資生堂、ソニー、キヤノン、ホーガン・ロヴェルス、東京エレクトロン、IHI
2019年10月10日のjiji.comで、資生堂が知財管理システムとしてANAQUAを採用したという記事を見ました。
記事は、極簡単なものなので、ANAQUAのサイトなどで、ANAQUAのことを調べました。
Anaqua Intellectual Property Management Software and Services
- もともと、Coca-Cola Compan、Ford Motor Company、およびBritish American Tobaccoの知財管理責任者が、システムの問題を議論したところからスタート
- 知財向けの新しいウェブベースの統合型システムの仕様についてコラボレーション
- 特許や商標、意匠、企業秘密、契約に関する知財実務の管理を自動化できる包括的なソフトウェアプラットフォームを共同で検討
- アナクアのワークフロー、分類法、テンプレートには、知財の専門知識が組み込まれている
- 世界中の企業や法律事務所で、ほぼ100万人に上る知財管理責任者や弁護士などがアナクアを利用
- アナクワ・ユーザー会議を年一回開催し、ユーザーの意見を聞き、ユーザーのベストプラクティスを共有。クライアントのコミュニティがある
- 法律事務所のホーガン・ロヴェルスは、アナクワと戦略的パートナーシップ。同事務所は、世界で商標業務。プラットフォームの多言語化とオフィス間のコラボレーション促進
などとあります。
コメント
まず、ANAQUA(アナクワ)というネーミングが面白いなと思いました。ANAとAQUAをくっ付けたような覚えやすいネーミングです。
同社のWebサイトを見ただけですが、資生堂、ソニー、キヤノン、ホンダ、ホーガン・ロヴェルス、東京エレクトロン、IHIなどが、ANAQUAを採用しているようです。

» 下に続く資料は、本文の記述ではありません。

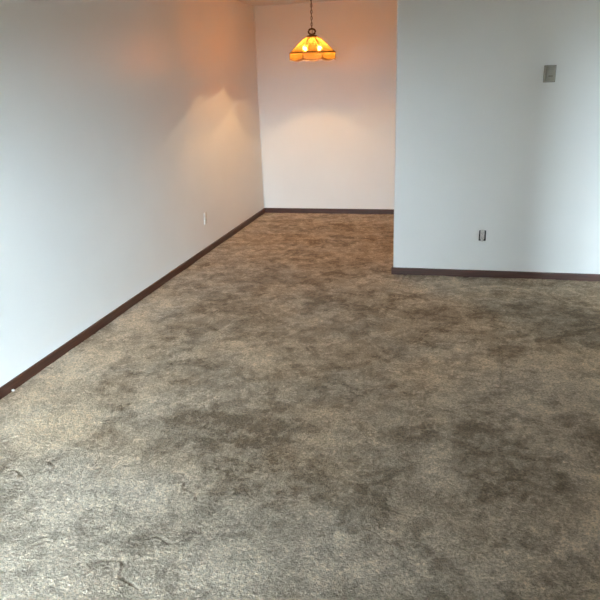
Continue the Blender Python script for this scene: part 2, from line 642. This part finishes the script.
# baseboards: slim dark wood with a rounded top, profile swept along the wall
def baseboard(name, p0, p1, nrm, label):
    p0, p1, nrm = Vector(p0), Vector(p1), Vector(nrm)
    prof = [(0, -0.015), (BBT, -0.015), (BBT, BBH - 0.009), (BBT * 0.85, BBH - 0.004), (BBT * 0.5, BBH - 0.0008), (0.0, BBH)]
    bm = bmesh.new()
    A = [bm.verts.new(p0 + nrm * d + Vector((0, 0, z))) for d, z in prof]
    B = [bm.verts.new(p1 + nrm * d + Vector((0, 0, z))) for d, z in prof]
    n = len(prof)
    for k in range(n):
        bm.faces.new((A[k], A[(k + 1) % n], B[(k + 1) % n], B[k]))
    bm.faces.new(A[::-1])
    bm.faces.new(B)
    return struct(name, bm, M['wood'], label, 'baseboard')


baseboard('baseboard_left', (XL, YR, 0), (XL, YB, 0), (1, 0, 0), 'dark brown wooden baseboard along the long left wall')
baseboard('baseboard_back', (XL + BBT, YB, 0), (XR, YB, 0), (0, -1, 0), 'dark brown wooden baseboard along the far wall')
baseboard('baseboard_partition', (XP - BBT, YP, 0), (XR, YP, 0), (0, -1, 0), 'dark brown wooden baseboard along the partition front')
baseboard('baseboard_end', (XP, YP, 0), (XP, YP + PT, 0), (-1, 0, 0), 'short dark baseboard on the free end of the partition')
baseboard('baseboard_right', (XR, YR, 0), (XR, YP - BBT, 0), (-1, 0, 0), 'dark brown wooden baseboard along the right side wall')
baseboard('baseboard_added_screen', (XS, YR, 0), (XS, YS, 0), (-1, 0, 0), 'dark brown wooden baseboard along the added screen wall')


# painted caulk beads in the far corner
def bead(name, a, b, label):
    bm = bmesh.new()
    add_tube(bm, [a, b], 0.007, 8)
    for f in bm.faces:
        f.smooth = True
    struct(name, bm, M['caulk'], label, 'trim')


bead('trim_1', (XL + 0.004, YB - 0.004, BBH), (XL + 0.004, YB - 0.004, H - 0.005), 'white caulk bead in the upright corner of the far wall')
bead('trim_2', (XL + 0.006, YB - 0.003, H - 0.003), (XR, YB - 0.003, H - 0.003), 'white caulk bead between far wall and ceiling')


# ---------------------------------------------------------------- pendant lamp
def pendant():
    LX, LY = -1.387, 6.37
    r = empty('pendant_lamp', (LX, LY, 0), 'amber glass panelled pendant lamp hanging on a chain from the ceiling', 'lamp')
    N = 8
    PH = math.radians(90 + 12.5)            # one panel faces the room
    zc, zr, zs = 2.000, 1.846, 1.793        # crown, rim, skirt bottom
    prof = [(0.040, zc - 0.004), (0.098, 1.962), (0.160, 1.912), (0.232, zr)]

    def P(a, rad, z):
        return Vector((rad * math.cos(a), rad * math.sin(a), z))

    # came frame = the shade
    bm = bmesh.new()
    for k in range(N):
        a = PH + 2 * math.pi * (k + 0.5) / N
        add_tube(bm, [P(a, *q) for q in prof], 0.0040, 6)
        add_tube(bm, [P(a, 0.233, zr), P(a, 0.236, zs)], 0.0045, 6)
    corners = [P(PH + 2 * math.pi * (k + 0.5) / N, 0.234, zr) for k in range(N)]
    band = []
    for k in range(N):
        for t in (0, 0.5):
            band.append(corners[k].lerp(corners[(k + 1) % N], t))
    add_tube(bm, band, 0.0060, 8, True)
    top = [P(PH + 2 * math.pi * (k + 0.5) / N, 0.040, zc - 0.004) for k in range(N)]
    add_tube(bm, top, 0.004, 6, True)
    # scalloped lower edge of the skirt
    low = []
    for k in range(N):
        a, b = P(PH + 2 * math.pi * (k + 0.5) / N, 0.236, 0), P(PH + 2 * math.pi * (k + 1.5) / N, 0.236, 0)
        for s in range(8):
            t = s / 8
            p = a.lerp(b, t)
            p.z = zs - 0.016 * math.sin(math.pi * t)
            low.append(p)
    add_tube(bm, low, 0.0032, 6, True)
    shade = link_mesh('shade', bm, M['came'], r, True)
    tag(shade, 'brass came frame of the lampshade')
    shade.location = (0, 0, 0)

    # glass panels, bent, one object each
    for k in range(N):
        a0 = PH + 2 * math.pi * (k + 0.5) / N
        a1 = a0 + 2 * math.pi / N
        bm = bmesh.new()
        th = 0.002
        rows = []
        for (rad, z) in prof:
            row = []
            for t in (0, 0.25, 0.5, 0.75, 1):
                p = P(a0, rad, z).lerp(P(a1, rad, z), t)
                bow = 0.010 * math.sin(math.pi * t) * rad / 0.232
                d = Vector((p.x, p.y, 0)).normalized()
                row.append(bm.verts.new(p + d * bow))
            rows.append(row)
        for A, B in zip(rows, rows[1:]):
            for i in range(4):
                bm.faces.new((A[i], A[i + 1], B[i + 1], B[i]))
        link_mesh('glass_panel', bm, M['amber'], shade, True)
        bm = bmesh.new()
        up, dn = [], []
        for s in range(9):
            t = s / 8
            pu = P(a0, 0.233, zr).lerp(P(a1, 0.233, zr), t)
            pd = P(a0, 0.236, zs).lerp(P(a1, 0.236, zs), t)
            pd.z -= 0.016 * math.sin(math.pi * t)
            up.append(bm.verts.new(pu))
            dn.append(bm.verts.new(pd))
        for i in range(8):
            bm.faces.new((up[i], up[i + 1], dn[i + 1], dn[i]))
        link_mesh('skirt_panel', bm, M['amber'], shade, True)

    # crown cap and loop
    bm = bmesh.new()
    add_lathe(bm, [(0, 2.018), (0.012, 2.018), (0.020, 2.010), (0.050, 2.001), (0.057, 1.993), (0.057, 1.986), (0.052, 1.985), (0.050, 1.994), (0, 1.998)], 24)
    link_mesh('crown', bm, M['brass'], r, True)
    bm = bmesh.new()
    ring = []
    for k in range(28):
        t = 2 * math.pi * k / 28
        ring.append((0.033 * math.cos(t), 0, 2.036 + 0.025 * math.sin(t)))
    add_tube(bm, ring, 0.0085, 10, True)
    link_mesh('loop', bm, M['brass'], r, True, Matrix.Rotation(math.radians(12.5), 4, 'Z'))

    # chain and cord up to the ceiling canopy
    bm = bmesh.new()
    z, k = 2.072, 0
    while z < 2.41:
        pts = []
        for i in range(12):
            t = 2 * math.pi * i / 12
            u, v = 0.0085 * math.cos(t), 0.013 * math.sin(t) + (0.004 if math.sin(t) > 0 else -0.004)
            pts.append((u, 0, z + v) if k % 2 else (0, u, z + v))
        add_tube(bm, pts, 0.0028, 6, True)
        z += 0.0275
        k += 1
    link_mesh('chain', bm, M['brass'], r, True)
    bm = bmesh.new()
    pts = [(0.004 * math.sin(i * 0.9), 0.004 * math.cos(i * 0.9), 2.01 + (2.425 - 2.01) * i / 24) for i in range(25)]
    add_tube(bm, pts, 0.0026, 6)
    link_mesh('cord', bm, M['cord'], r, True)
    bm = bmesh.new()
    add_lathe(bm, [(0, 2.408), (0.012, 2.410), (0.030, 2.418), (0.055, 2.432), (0.060, H), (0, H)], 28)
    link_mesh('canopy', bm, M['brass'], r, True)

    # stem, socket cluster and three bulbs
    bm = bmesh.new()
    add_lathe(bm, [(0, 1.992), (0.008, 1.992), (0.008, 1.955), (0.026, 1.948), (0.026, 1.932), (0.010, 1.924), (0, 1.922)], 16)
    for k in range(2):
        a = math.radians(12.5 + 180 * k)
        add_tube(bm, [P(a, 0.018, 1.940), P(a, 0.045, 1.938)], 0.006, 8)
    cl = link_mesh('socket_cluster', bm, M['brass'], r, True)
    for k in range(2):
        a = math.radians(12.5 + 180 * k)
        d = Vector((math.cos(a) * 0.62, math.sin(a) * 0.62, -0.78)).normalized()
        rot = d.to_track_quat('Z', 'Y').to_matrix().to_4x4()
        base = P(a, 0.034, 1.936)
        bm = bmesh.new()
        add_lathe(bm, [(0, 0), (0.015, 0), (0.016, 0.03), (0, 0.03)], 16)
        link_mesh('socket', bm, M['brass'], r, True, Matrix.Translation(base) @ rot)
        bm = bmesh.new()
        add_lathe(bm, [(0.011, 0.031), (0.013, 0.038), (0.021, 0.050), (0.0245, 0.062), (0.0225, 0.076), (0.014, 0.085), (0, 0.088)], 16)
        bulb = link_mesh('bulb', bm, M['bulb_glass'], r, True, Matrix.Translation(base) @ rot)
        bm = bmesh.new()
        add_lathe(bm, [(0, 0.050), (0.005, 0.052), (0.009, 0.058), (0.010, 0.064), (0.008, 0.071), (0, 0.075)], 12)
        link_mesh('filament', bm, M['filament'], bulb, True)
    return r


pendant()


# ---------------------------------------------------------------- thermostat on the partition
def thermostat():
    r = empty('thermostat', (0.655, YP, 1.520), 'small beige thermostat mounted high on the white partition wall', 'thermostat')
    w, h = 0.040, 0.116
    link_mesh('base_plate', box(-w - 0.002, w + 0.002, -0.010, 0.0, -0.001, h + 0.001, bevel=0.002), M['thermo_base'], r)
    # cover with sloping sides
    bm = box(-w, w, -0.038, -0.010, 0.002, h - 0.001)
    for v in bm.verts:
        if v.co.y < -0.02:
            v.co.x *= 0.80
            v.co.z = h / 2 + (v.co.z - h / 2) * 0.88
    bmesh.ops.bevel(bm, geom=bm.edges[:], offset=0.003, segments=2, affect='EDGES')
    cov = link_mesh('cover', bm, M['thermo_cover'], r)
    link_mesh('scale_window', box(-0.012, 0.018, -0.0388, -0.036, 0.040, 0.0445), M['dark_slot'], cov)
    bm = bmesh.new()
    for i in range(5):
        add_box(bm, -0.024, 0.024, -0.0386, -0.036, 0.086 + i * 0.0045, 0.0875 + i * 0.0045)
    link_mesh('vent_slots', bm, M['thermo_base'], cov)
    link_mesh('lever', box(0.006, 0.010, -0.043, -0.036, 0.034, 0.043, bevel=0.001), M['thermo_base'], cov)


thermostat()


# ---------------------------------------------------------------- receptacle faces shared by both outlets
def receptacle_face(parent, zc, y):
    bm = bmesh.new()
    pts = []
    for k in range(24):
        t = 2 * math.pi * k / 24
        pts.append((max(-0.0145, min(0.0145, 0.0172 * math.cos(t))), 0.0142 * math.sin(t)))
    a = [bm.verts.new((x, y, zc + z)) for x, z in pts]
    b = [bm.verts.new((x, y - 0.003, zc + z)) for x, z in pts]
    n = len(pts)
    for k in range(n):
        bm.faces.new((a[k], a[(k + 1) % n], b[(k + 1) % n], b[k]))
    bm.faces.new(b)
    bm.faces.new(a[::-1])
    f = link_mesh('socket_face', bm, M['white_plastic'], parent)
    for x, hh in ((-0.0064, 0.0085), (0.0064, 0.0070)):
        link_mesh('slot', box(x - 0.0011, x + 0.0011, y - 0.0034, y - 0.001, zc + 0.003 - hh / 2, zc + 0.003 + hh / 2), M['dark_slot'], f)
    bm = bmesh.new()
    add_tube(bm, [(0, y - 0.0034, zc - 0.007), (0, y - 0.001, zc - 0.007)], 0.0024, 10)
    link_mesh('slot', bm, M['dark_slot'], f)


def bare_outlet():
    cx = (OX0 + OX1) / 2
    zc = (OZ0 + OZ1) / 2
    r = empty('electrical_outlet', (cx, YP, zc), 'bare white outlet missing its cover plate, low on the partition wall', 'outlet')
    w, h = (OX1 - OX0) / 2, (OZ1 - OZ0) / 2
    bm = bmesh.new()
    add_box(bm, -w, w, 0.060, 0.062, -h, h)
    add_box(bm, -w, -w + 0.0015, 0.002, 0.060, -h, h)
    add_box(bm, w - 0.0015, w, 0.002, 0.060, -h, h)
    add_box(bm, -w, w, 0.002, 0.060, -h, -h + 0.0015)
    add_box(bm, -w, w, 0.002, 0.060, h - 0.0015, h)
    link_mesh('wall_box', bm, M['box_steel'], r)
    bm = bmesh.new()
    add_box(bm, -0.016, 0.016, 0.002, 0.030, -0.034, 0.034, bevel=0.002)
    body = link_mesh('receptacle', bm, M['white_plastic'], r)
    for s in (-1, 1):
        z0, z1 = sorted((s * 0.033, s * 0.050))
        link_mesh('mounting_ear', box(-0.010, 0.010, -0.0015, 0.0015, z0, z1, bevel=0.0004), M['white_plastic'], r)
        receptacle_face(body, s * 0.0195, 0.002)
        bm = bmesh.new()
        add_tube(bm, [(0, -0.0015, s * 0.0418), (0, -0.0030, s * 0.0418)], 0.0028, 10)
        link_mesh('screw', bm, M['steel'], r)


bare_outlet()


def plated_outlet():
    r = empty('electrical_outlet', (XL, 5.715, 0.340), 'white outlet with cover plate, low on the long left wall', 'outlet', rotz=math.radians(90))
    # local -Y points into the room after turning (+X in the room)
    bm = box(-0.035, 0.035, -0.006, 0.0, -0.057, 0.057)
    for v in bm.verts:
        if v.co.y < -0.003:
            v.co.x *= 0.93
            v.co.z *= 0.955
    bmesh.ops.bevel(bm, geom=bm.edges[:], offset=0.0012, segments=2, affect='EDGES')
    pl = link_mesh('cover_plate', bm, M['white_plastic'], r)
    for s in (-1, 1):
        receptacle_face(pl, s * 0.0195, -0.005)
    bm = bmesh.new()
    add_tube(bm, [(0, -0.005, 0), (0, -0.0075, 0)], 0.0032, 12)
    link_mesh('screw', bm, M['steel'], r)


plated_outlet()


# ---------------------------------------------------------------- scrap of paper by the baseboard
def scrap():
    bm = bmesh.new()
    bmesh.ops.create_icosphere(bm, subdivisions=2, radius=0.0085)
    for v in bm.verts:
        n = math.sin(v.co.x * 900 + v.co.z * 500) * math.cos(v.co.y * 700)
        v.co *= 1 + 0.28 * n
        v.co.z *= 0.75
    o = link_mesh('paper_scrap', bm, M['paper'])
    o.location = (-2.350, 2.672, 0.004)
    tag(o, 'tiny crumpled white scrap on the carpet against the left baseboard', 'paper scrap')


scrap()
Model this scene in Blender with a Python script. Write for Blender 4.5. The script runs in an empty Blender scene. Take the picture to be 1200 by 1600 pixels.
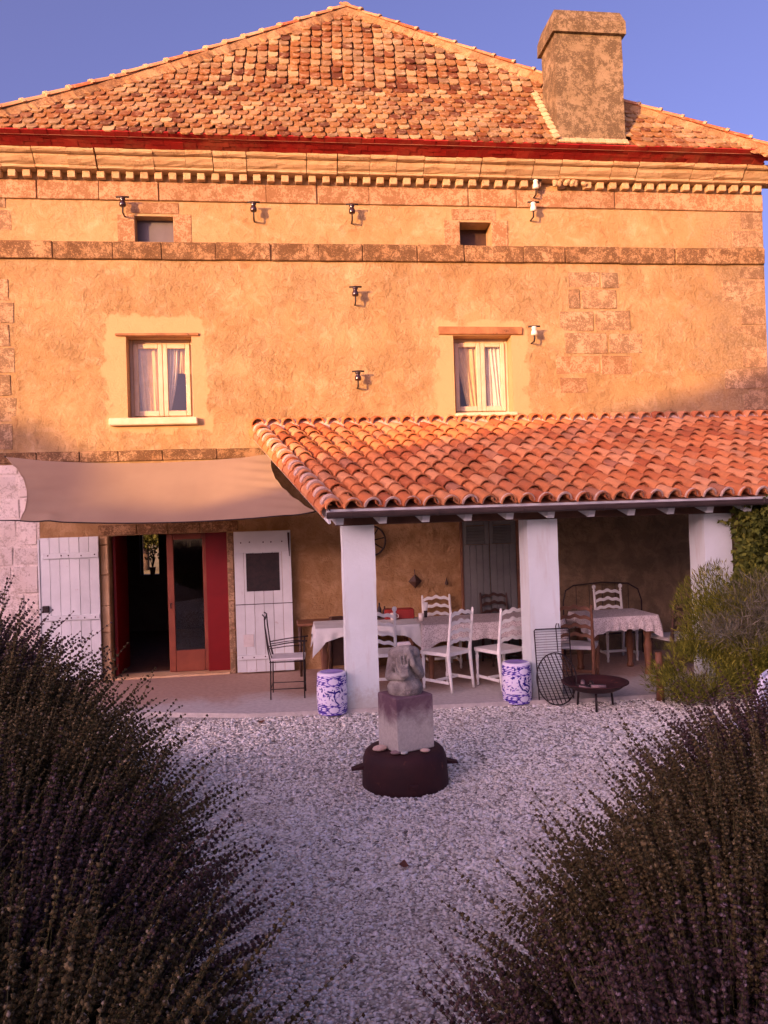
import bpy, bmesh, math, random
import numpy as np
from mathutils import Vector, Matrix, Euler

rnd = random.Random(7)
rng = np.random.default_rng(11)
PI = math.pi
R = math.radians

# ------------------------------------------------------------------ camera, sky, sun, exposure
scene = bpy.context.scene
COL = scene.collection
cam_d = bpy.data.cameras.new('camera'); cam = bpy.data.objects.new('camera', cam_d); COL.objects.link(cam)
cam_d.sensor_fit = 'VERTICAL'; cam_d.sensor_height = 36.0; cam_d.lens = 27.0
cam_d.clip_start = 0.05; cam_d.clip_end = 2000
YAW, PITCH, ROLL = R(7.0), R(0.5), R(1.85)
fw = Vector((math.sin(YAW)*math.cos(PITCH), math.cos(YAW)*math.cos(PITCH), math.sin(PITCH)))
r0 = Vector((math.cos(YAW), -math.sin(YAW), 0)); u0 = r0.cross(fw)
rv = r0*math.cos(ROLL) - u0*math.sin(ROLL); uv = u0*math.cos(ROLL) + r0*math.sin(ROLL)
m = Matrix((rv, uv, -fw)).transposed().to_4x4(); m.translation = Vector((0, -10.97, 2.1))
cam.matrix_world = m
scene.camera = cam

SUN_AZ, SUN_EL = 45.0, 7.5          # degrees left of the wall's normal, above the horizon
SKY_STRENGTH, SUN_STRENGTH, EXPOSURE = 0.15, 2.0, 1.94
sun_dir = Vector((-math.sin(R(SUN_AZ))*math.cos(R(SUN_EL)), -math.cos(R(SUN_AZ))*math.cos(R(SUN_EL)), math.sin(R(SUN_EL))))
w = bpy.data.worlds.new('World'); scene.world = w; w.use_nodes = True
nt = w.node_tree; nt.nodes.clear()
sky = nt.nodes.new('ShaderNodeTexSky'); sky.sky_type = 'NISHITA'; sky.sun_disc = False
sky.sun_elevation = R(SUN_EL); sky.sun_rotation = math.atan2(sun_dir.x, sun_dir.y)
sky.altitude = 100; sky.air_density = 0.5; sky.dust_density = 8.0; sky.ozone_density = 3.0
tint = nt.nodes.new('ShaderNodeMix'); tint.data_type = 'RGBA'; tint.blend_type = 'MULTIPLY'
tint.inputs[0].default_value = 1.0; tint.inputs[7].default_value = (1.46, 0.805, 0.89, 1)
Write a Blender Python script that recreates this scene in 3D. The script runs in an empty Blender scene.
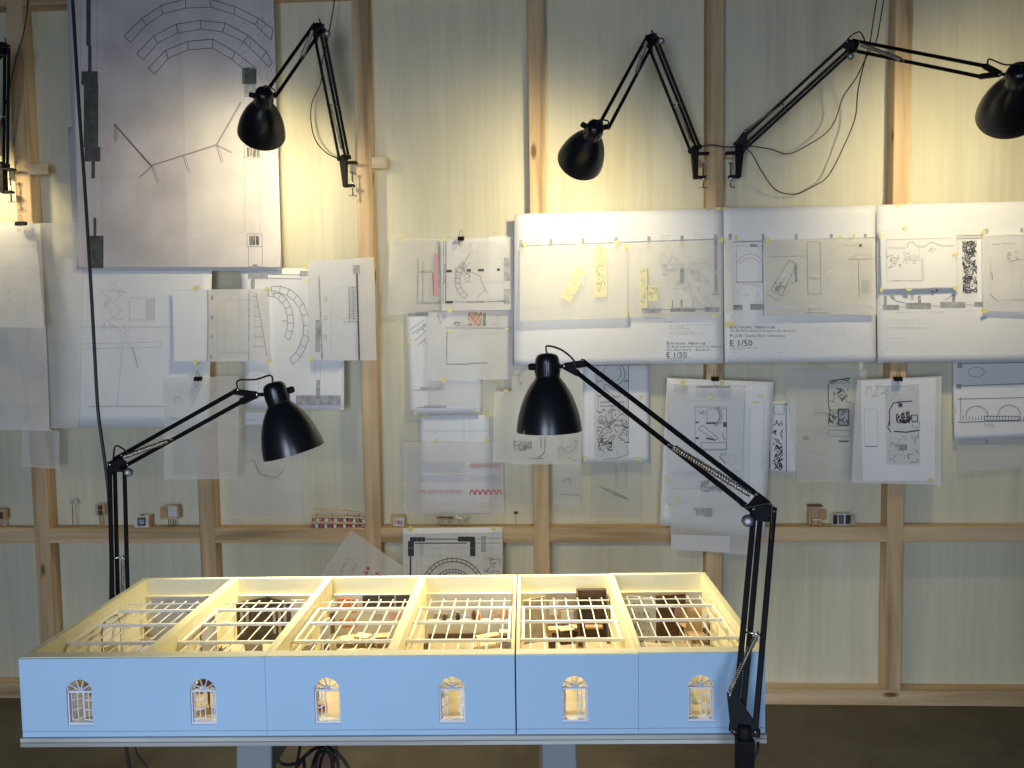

2015年にパナソニックが採用しているので、知財の大手が大挙してANAQUAにシフトしているような感じします。
企業にいたとき、数回ですが、使ったことはあるので、画面などのイメージはあります。PATDATAのようなカード型データベースとは全く異なり、クラウド上の、Webベースのものです。
商標管理の視点からすると、調査から、出願、中間、更新まで一貫して管理できますし、資料がPDFで格納されているので、ペーパーレスが実現できます。
マークアイのT-MOSや、GMOブライツコンサルティングのBrantectと同じですが、特許も出来る点が決定的に違います。
そういう意味では、初めてこのタイプを見たのはT-MOSです。マークアイは、先見性があったということでしょうか。
ペーパーレスの実現、クラウドによる運用コスト削減などもありますが、企業が好むのはワークフローだろうと思います。発明者とのやり取りと上長の許可です。ワークフローがスムーズになり、期間延長などが減るのは、インパクトが大きいように思います。
知財管理がメインですが、注目したのは、特許事務所用の仕様です。従来、企業向けというイメージのあったANAQUAですが、ホーガン・ヴェルスが採用したということは、十分に特許事務所でも使える仕様になっていることだと思います。
ANAQUAのWebサイトを見ていると、ポートフォリオ管理、年金・更新、Dokectingはあるだろうと思っていましたが、外国出願の翻訳や、海外の事務所の見積もりサービスがあるようです。
業務の10%が見積もり作業とすると、これは非常に素晴らしいと思いました。
アナクワは、企業の内部での情報のやり取りがメインですが、これだけ採用企業が増えると、次は、事務所でしょうか。
事務所の課題の一つに、企業ごとに異なる仕様で、事務所のシステムと各企業向けの納品システムの仕様が違って、大変だということがあります。
このANAQUAがデファクトになり、事務所もメリットを受ける時代が来るのかもしれません。